_Directions_
Copy out all of the material exactly as presented.

_Supplied data_
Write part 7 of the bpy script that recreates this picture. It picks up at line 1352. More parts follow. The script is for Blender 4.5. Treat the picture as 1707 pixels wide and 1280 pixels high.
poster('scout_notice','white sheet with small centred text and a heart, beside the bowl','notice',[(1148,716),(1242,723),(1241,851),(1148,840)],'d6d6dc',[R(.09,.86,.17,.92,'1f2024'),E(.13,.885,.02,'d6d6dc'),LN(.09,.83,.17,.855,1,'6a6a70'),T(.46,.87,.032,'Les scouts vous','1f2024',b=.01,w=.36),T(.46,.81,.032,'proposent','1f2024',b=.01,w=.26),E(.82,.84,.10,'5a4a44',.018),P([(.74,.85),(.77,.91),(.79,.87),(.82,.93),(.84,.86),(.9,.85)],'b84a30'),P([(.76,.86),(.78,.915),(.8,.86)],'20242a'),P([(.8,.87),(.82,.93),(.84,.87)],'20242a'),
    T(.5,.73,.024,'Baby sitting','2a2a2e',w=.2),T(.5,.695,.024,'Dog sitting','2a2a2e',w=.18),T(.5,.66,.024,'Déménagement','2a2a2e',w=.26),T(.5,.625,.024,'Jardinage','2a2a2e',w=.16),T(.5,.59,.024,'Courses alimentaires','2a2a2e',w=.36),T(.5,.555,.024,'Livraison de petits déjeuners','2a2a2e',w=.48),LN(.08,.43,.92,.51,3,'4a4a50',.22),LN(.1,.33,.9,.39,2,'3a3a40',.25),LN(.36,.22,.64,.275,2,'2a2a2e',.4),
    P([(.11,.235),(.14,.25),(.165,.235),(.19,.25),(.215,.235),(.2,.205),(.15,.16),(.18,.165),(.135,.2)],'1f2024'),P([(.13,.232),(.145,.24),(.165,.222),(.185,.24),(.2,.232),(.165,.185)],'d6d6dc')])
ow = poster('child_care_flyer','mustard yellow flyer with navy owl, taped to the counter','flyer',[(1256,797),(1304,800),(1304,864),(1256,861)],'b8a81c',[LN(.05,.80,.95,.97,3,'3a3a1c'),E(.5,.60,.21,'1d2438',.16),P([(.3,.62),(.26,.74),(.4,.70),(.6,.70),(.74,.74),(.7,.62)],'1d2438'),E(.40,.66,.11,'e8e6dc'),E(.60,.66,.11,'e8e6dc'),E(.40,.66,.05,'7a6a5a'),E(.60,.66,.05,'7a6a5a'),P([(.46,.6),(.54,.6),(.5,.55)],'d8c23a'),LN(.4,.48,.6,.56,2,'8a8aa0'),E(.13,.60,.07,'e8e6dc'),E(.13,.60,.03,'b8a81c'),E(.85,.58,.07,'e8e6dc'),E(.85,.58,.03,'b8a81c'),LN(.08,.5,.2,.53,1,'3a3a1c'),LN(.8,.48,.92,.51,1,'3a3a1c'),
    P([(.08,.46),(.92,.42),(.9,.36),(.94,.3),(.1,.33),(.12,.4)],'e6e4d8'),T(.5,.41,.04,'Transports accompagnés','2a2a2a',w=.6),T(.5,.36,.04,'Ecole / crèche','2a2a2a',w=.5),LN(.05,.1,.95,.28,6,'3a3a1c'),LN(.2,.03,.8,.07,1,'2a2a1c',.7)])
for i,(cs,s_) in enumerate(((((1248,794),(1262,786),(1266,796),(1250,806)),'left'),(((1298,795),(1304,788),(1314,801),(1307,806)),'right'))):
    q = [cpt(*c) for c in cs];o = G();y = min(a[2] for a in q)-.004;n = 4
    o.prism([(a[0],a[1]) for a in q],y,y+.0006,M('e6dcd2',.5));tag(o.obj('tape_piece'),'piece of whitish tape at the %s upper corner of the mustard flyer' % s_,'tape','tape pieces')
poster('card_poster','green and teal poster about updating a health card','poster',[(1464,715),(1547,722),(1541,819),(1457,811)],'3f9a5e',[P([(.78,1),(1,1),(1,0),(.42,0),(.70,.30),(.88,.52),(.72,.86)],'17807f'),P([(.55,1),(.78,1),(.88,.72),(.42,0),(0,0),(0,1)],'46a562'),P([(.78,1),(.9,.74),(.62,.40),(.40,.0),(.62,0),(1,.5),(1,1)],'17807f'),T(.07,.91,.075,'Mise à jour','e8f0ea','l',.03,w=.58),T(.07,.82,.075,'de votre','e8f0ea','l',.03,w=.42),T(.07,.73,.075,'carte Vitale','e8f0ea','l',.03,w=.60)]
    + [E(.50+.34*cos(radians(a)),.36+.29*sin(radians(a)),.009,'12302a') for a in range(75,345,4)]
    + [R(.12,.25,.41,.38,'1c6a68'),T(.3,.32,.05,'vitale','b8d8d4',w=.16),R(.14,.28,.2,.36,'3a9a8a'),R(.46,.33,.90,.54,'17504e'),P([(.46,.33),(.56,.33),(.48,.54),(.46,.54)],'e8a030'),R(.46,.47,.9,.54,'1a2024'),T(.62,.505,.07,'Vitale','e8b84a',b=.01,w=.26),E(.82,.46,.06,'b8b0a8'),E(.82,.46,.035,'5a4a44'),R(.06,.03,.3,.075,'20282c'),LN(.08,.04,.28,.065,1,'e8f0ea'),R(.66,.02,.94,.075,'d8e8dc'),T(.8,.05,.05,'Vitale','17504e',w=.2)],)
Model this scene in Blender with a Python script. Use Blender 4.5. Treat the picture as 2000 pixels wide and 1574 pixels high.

_Worked answer_
Write part 7 of the bpy script that recreates this picture. It picks up at line 1352. More parts follow. The script is for Blender 4.5. Treat the picture as 1707 pixels wide and 1280 pixels high.
poster('scout_notice','white sheet with small centred text and a heart, beside the bowl','notice',[(1148,716),(1242,723),(1241,851),(1148,840)],'d6d6dc',[R(.09,.86,.17,.92,'1f2024'),E(.13,.885,.02,'d6d6dc'),LN(.09,.83,.17,.855,1,'6a6a70'),T(.46,.87,.032,'Les scouts vous','1f2024',b=.01,w=.36),T(.46,.81,.032,'proposent','1f2024',b=.01,w=.26),E(.82,.84,.10,'5a4a44',.018),P([(.74,.85),(.77,.91),(.79,.87),(.82,.93),(.84,.86),(.9,.85)],'b84a30'),P([(.76,.86),(.78,.915),(.8,.86)],'20242a'),P([(.8,.87),(.82,.93),(.84,.87)],'20242a'),
    T(.5,.73,.024,'Baby sitting','2a2a2e',w=.2),T(.5,.695,.024,'Dog sitting','2a2a2e',w=.18),T(.5,.66,.024,'Déménagement','2a2a2e',w=.26),T(.5,.625,.024,'Jardinage','2a2a2e',w=.16),T(.5,.59,.024,'Courses alimentaires','2a2a2e',w=.36),T(.5,.555,.024,'Livraison de petits déjeuners','2a2a2e',w=.48),LN(.08,.43,.92,.51,3,'4a4a50',.22),LN(.1,.33,.9,.39,2,'3a3a40',.25),LN(.36,.22,.64,.275,2,'2a2a2e',.4),
    P([(.11,.235),(.14,.25),(.165,.235),(.19,.25),(.215,.235),(.2,.205),(.15,.16),(.18,.165),(.135,.2)],'1f2024'),P([(.13,.232),(.145,.24),(.165,.222),(.185,.24),(.2,.232),(.165,.185)],'d6d6dc')])
ow = poster('child_care_flyer','mustard yellow flyer with navy owl, taped to the counter','flyer',[(1256,797),(1304,800),(1304,864),(1256,861)],'b8a81c',[LN(.05,.80,.95,.97,3,'3a3a1c'),E(.5,.60,.21,'1d2438',.16),P([(.3,.62),(.26,.74),(.4,.70),(.6,.70),(.74,.74),(.7,.62)],'1d2438'),E(.40,.66,.11,'e8e6dc'),E(.60,.66,.11,'e8e6dc'),E(.40,.66,.05,'7a6a5a'),E(.60,.66,.05,'7a6a5a'),P([(.46,.6),(.54,.6),(.5,.55)],'d8c23a'),LN(.4,.48,.6,.56,2,'8a8aa0'),E(.13,.60,.07,'e8e6dc'),E(.13,.60,.03,'b8a81c'),E(.85,.58,.07,'e8e6dc'),E(.85,.58,.03,'b8a81c'),LN(.08,.5,.2,.53,1,'3a3a1c'),LN(.8,.48,.92,.51,1,'3a3a1c'),
    P([(.08,.46),(.92,.42),(.9,.36),(.94,.3),(.1,.33),(.12,.4)],'e6e4d8'),T(.5,.41,.04,'Transports accompagnés','2a2a2a',w=.6),T(.5,.36,.04,'Ecole / crèche','2a2a2a',w=.5),LN(.05,.1,.95,.28,6,'3a3a1c'),LN(.2,.03,.8,.07,1,'2a2a1c',.7)])
for i,(cs,s_) in enumerate(((((1248,794),(1262,786),(1266,796),(1250,806)),'left'),(((1298,795),(1304,788),(1314,801),(1307,806)),'right'))):
    q = [cpt(*c) for c in cs];o = G();y = min(a[2] for a in q)-.004;n = 4
    o.prism([(a[0],a[1]) for a in q],y,y+.0006,M('e6dcd2',.5));tag(o.obj('tape_piece'),'piece of whitish tape at the %s upper corner of the mustard flyer' % s_,'tape','tape pieces')
poster('card_poster','green and teal poster about updating a health card','poster',[(1464,715),(1547,722),(1541,819),(1457,811)],'3f9a5e',[P([(.78,1),(1,1),(1,0),(.42,0),(.70,.30),(.88,.52),(.72,.86)],'17807f'),P([(.55,1),(.78,1),(.88,.72),(.42,0),(0,0),(0,1)],'46a562'),P([(.78,1),(.9,.74),(.62,.40),(.40,.0),(.62,0),(1,.5),(1,1)],'17807f'),T(.07,.91,.075,'Mise à jour','e8f0ea','l',.03,w=.58),T(.07,.82,.075,'de votre','e8f0ea','l',.03,w=.42),T(.07,.73,.075,'carte Vitale','e8f0ea','l',.03,w=.60)]
    + [E(.50+.34*cos(radians(a)),.36+.29*sin(radians(a)),.009,'12302a') for a in range(75,345,4)]
    + [R(.12,.25,.41,.38,'1c6a68'),T(.3,.32,.05,'vitale','b8d8d4',w=.16),R(.14,.28,.2,.36,'3a9a8a'),R(.46,.33,.90,.54,'17504e'),P([(.46,.33),(.56,.33),(.48,.54),(.46,.54)],'e8a030'),R(.46,.47,.9,.54,'1a2024'),T(.62,.505,.07,'Vitale','e8b84a',b=.01,w=.26),E(.82,.46,.06,'b8b0a8'),E(.82,.46,.035,'5a4a44'),R(.06,.03,.3,.075,'20282c'),LN(.08,.04,.28,.065,1,'e8f0ea'),R(.66,.02,.94,.075,'d8e8dc'),T(.8,.05,.05,'Vitale','17504e',w=.2)],)
Model this scene in Blender with a Python script. Use Blender 4.5. Treat the picture as 2000 pixels wide and 1574 pixels high.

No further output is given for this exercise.